• The request
Retype nothing but the lines from the start of the material up to and including the line with "ac.obj('wall_left',[M['wall']])". Pictures don't belong in the copy.

** start Data section **

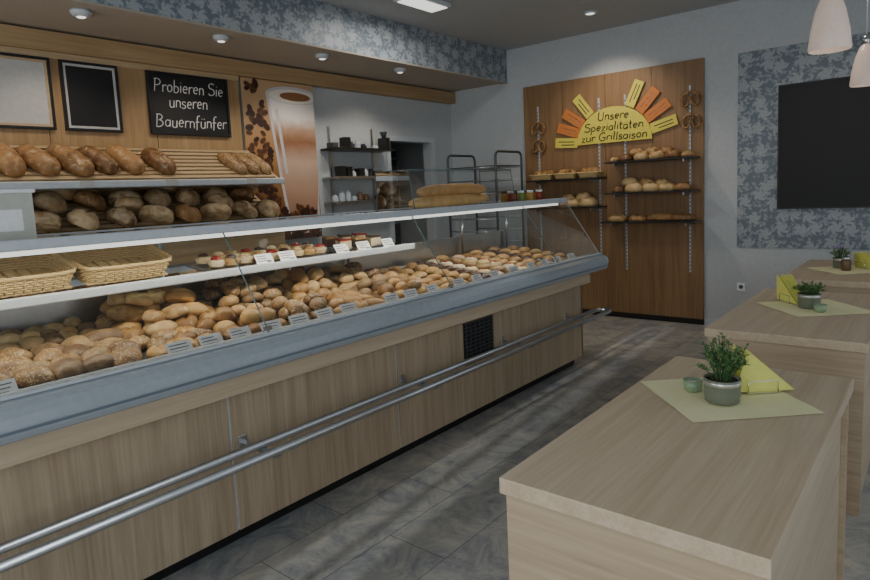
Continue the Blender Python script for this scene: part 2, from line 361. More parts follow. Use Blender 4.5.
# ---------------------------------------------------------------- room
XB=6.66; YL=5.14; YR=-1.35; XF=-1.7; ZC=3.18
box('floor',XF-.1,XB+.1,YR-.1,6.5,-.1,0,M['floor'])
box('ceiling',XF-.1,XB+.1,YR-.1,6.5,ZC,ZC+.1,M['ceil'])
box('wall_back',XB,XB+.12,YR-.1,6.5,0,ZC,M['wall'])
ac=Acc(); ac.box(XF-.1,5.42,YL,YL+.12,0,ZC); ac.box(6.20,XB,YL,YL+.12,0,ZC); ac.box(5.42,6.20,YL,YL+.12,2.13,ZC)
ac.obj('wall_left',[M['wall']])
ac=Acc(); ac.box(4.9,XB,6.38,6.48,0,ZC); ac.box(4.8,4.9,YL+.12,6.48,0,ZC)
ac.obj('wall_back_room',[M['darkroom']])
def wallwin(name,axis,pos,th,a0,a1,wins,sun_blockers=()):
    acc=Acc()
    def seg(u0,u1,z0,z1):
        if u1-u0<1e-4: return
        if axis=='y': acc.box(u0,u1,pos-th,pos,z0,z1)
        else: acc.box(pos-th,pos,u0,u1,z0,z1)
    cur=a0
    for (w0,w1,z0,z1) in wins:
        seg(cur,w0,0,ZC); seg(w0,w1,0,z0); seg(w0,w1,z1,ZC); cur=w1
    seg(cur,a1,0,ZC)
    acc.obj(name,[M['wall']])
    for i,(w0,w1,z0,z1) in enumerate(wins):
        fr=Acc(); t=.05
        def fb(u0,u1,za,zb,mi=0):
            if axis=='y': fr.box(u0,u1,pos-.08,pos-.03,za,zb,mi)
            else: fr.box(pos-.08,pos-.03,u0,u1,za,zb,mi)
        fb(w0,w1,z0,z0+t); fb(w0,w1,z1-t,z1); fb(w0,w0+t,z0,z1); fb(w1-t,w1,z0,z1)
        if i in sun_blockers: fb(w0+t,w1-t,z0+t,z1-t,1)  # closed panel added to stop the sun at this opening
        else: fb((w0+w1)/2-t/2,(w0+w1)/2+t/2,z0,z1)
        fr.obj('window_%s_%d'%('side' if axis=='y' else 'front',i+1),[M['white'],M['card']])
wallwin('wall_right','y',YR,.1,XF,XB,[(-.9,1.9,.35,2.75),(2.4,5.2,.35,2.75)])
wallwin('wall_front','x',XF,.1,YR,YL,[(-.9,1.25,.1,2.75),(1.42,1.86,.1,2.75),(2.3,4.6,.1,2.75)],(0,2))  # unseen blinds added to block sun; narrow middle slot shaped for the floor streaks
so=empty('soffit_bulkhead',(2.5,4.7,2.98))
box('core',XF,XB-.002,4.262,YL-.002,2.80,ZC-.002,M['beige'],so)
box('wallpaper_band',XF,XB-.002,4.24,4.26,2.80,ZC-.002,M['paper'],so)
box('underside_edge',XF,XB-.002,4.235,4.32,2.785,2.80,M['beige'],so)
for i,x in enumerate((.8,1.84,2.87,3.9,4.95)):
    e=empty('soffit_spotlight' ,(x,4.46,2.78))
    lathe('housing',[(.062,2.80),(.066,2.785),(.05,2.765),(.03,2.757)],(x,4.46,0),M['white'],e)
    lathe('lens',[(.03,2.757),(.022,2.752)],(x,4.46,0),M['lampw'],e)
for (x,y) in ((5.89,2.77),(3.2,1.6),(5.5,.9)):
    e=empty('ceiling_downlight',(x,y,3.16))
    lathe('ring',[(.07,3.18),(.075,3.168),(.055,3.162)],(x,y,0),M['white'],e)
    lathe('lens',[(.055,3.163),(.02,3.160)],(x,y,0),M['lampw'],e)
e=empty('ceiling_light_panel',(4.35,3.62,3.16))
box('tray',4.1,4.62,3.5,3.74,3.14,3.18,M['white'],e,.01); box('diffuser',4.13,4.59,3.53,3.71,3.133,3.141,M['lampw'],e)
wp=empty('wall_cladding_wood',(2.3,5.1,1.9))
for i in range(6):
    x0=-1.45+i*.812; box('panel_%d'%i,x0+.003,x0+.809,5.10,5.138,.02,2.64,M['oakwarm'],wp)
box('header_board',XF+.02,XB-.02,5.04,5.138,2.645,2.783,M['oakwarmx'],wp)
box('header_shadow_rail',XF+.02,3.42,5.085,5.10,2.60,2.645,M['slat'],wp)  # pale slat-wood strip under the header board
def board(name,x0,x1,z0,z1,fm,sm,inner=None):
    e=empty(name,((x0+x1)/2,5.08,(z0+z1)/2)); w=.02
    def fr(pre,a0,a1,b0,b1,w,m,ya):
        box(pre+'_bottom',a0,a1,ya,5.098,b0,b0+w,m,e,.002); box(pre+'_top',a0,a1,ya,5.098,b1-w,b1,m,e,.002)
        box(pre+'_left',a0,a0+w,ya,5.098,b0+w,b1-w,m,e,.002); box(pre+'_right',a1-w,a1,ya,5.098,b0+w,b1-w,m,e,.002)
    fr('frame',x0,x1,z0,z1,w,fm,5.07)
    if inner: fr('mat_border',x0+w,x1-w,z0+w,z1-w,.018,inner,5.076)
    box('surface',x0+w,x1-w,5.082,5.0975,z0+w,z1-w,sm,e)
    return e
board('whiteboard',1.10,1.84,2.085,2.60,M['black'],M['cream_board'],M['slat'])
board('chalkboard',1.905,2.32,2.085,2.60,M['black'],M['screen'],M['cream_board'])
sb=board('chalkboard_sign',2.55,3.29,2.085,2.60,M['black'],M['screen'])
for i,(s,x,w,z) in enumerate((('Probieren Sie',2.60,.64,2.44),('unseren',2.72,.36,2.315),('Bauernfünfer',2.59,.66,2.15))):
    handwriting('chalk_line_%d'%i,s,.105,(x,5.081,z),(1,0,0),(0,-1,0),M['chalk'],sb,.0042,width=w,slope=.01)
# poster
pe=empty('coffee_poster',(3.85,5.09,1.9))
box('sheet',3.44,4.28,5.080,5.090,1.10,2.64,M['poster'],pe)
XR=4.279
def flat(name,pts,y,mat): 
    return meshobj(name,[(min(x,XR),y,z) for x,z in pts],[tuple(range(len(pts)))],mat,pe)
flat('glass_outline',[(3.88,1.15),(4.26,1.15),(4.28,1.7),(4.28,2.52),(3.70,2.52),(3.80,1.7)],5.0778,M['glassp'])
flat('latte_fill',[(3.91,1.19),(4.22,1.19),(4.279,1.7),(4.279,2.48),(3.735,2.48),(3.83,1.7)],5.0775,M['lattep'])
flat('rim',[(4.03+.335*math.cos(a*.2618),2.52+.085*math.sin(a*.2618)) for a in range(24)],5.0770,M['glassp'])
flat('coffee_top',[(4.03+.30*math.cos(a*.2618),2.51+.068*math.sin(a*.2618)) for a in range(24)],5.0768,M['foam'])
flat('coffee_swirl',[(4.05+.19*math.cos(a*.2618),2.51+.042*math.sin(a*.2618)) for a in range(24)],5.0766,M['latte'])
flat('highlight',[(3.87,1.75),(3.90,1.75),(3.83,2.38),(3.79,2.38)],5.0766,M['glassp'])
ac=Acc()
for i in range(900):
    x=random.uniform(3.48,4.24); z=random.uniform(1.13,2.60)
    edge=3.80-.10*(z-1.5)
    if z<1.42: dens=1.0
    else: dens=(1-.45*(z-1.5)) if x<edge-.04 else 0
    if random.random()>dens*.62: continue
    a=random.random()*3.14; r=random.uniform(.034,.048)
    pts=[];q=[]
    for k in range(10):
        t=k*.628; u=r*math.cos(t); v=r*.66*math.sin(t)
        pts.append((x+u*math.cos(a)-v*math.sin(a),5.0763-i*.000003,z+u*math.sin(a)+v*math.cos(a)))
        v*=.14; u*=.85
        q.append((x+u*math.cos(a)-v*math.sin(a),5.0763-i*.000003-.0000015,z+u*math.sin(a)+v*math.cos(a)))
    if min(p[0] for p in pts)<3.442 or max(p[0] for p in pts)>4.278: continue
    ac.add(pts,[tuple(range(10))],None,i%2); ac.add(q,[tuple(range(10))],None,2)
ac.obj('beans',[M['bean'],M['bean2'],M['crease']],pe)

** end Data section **

• Full output
Continue the Blender Python script for this scene: part 2, from line 361. More parts follow. Use Blender 4.5.
# ---------------------------------------------------------------- room
XB=6.66; YL=5.14; YR=-1.35; XF=-1.7; ZC=3.18
box('floor',XF-.1,XB+.1,YR-.1,6.5,-.1,0,M['floor'])
box('ceiling',XF-.1,XB+.1,YR-.1,6.5,ZC,ZC+.1,M['ceil'])
box('wall_back',XB,XB+.12,YR-.1,6.5,0,ZC,M['wall'])
ac=Acc(); ac.box(XF-.1,5.42,YL,YL+.12,0,ZC); ac.box(6.20,XB,YL,YL+.12,0,ZC); ac.box(5.42,6.20,YL,YL+.12,2.13,ZC)
ac.obj('wall_left',[M['wall']])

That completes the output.